Cela serait honorable précisément s’il y avait un contrôle juridique contraignant prélable aux ventes d’armes. Après tout, il ne s’agirait pas de vendre des Mirages F-1 à une dictature qui pourrait venir nous bombarder ensuite avec nos propres avions, sans parler de sa propre population, n’est-ce pas ? En France c’est plutôt l’inverse : vendons et ensuite on s’occupera des conséquences. Car en filigrane de ces contrats d’armement, commissions, rétrocommissions et autres récompenses pour services rendus, à chaque fois, il semble que cela serve d’abord à financer des campagnes électorales. Pour les personnes qui gravitent autour de ces contrats, il s’agit d’une excellente opportunité de se financer au travers d’échanges discrets de millions d’euros. Les bénéficiaires de ces contrats, ceux qui reçoivent nos sous-marins, chars, missiles, avions, logiciels et séances de formation à leur utilisation peuvent bien faire ce qu’ils en veulent, l’essentiel c’est de vendre ces trucs. Et peu importe combien d’Altantuya sont tuées en chemin.
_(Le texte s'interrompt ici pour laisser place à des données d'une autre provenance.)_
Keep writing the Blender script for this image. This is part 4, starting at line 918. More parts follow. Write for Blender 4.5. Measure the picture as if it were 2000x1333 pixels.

L’aspect légal ou illégal de ces financements me laisse un peu de marbre je l’avoue, parce que même légale cette source de financement est particulièrement irresponsable. On pourra me répondre qu’il ne s’agit là que d’un moyen pour atteindre un objectif noble et louable, dans une vieille nation patrie des Droits de l’Homme, mère de Voltaire et Montesquieu…

Certes, la fin justifie très souvent les moyens, mais qu’est-ce qui justifie la fin ?

Commençons par faire des deux orphelins d’Altantuya Shaaribu des Pupilles de la Nation. Ça ne leur rendra pas leur maman mais ça compensera les errements qui ont amené à son assassinat.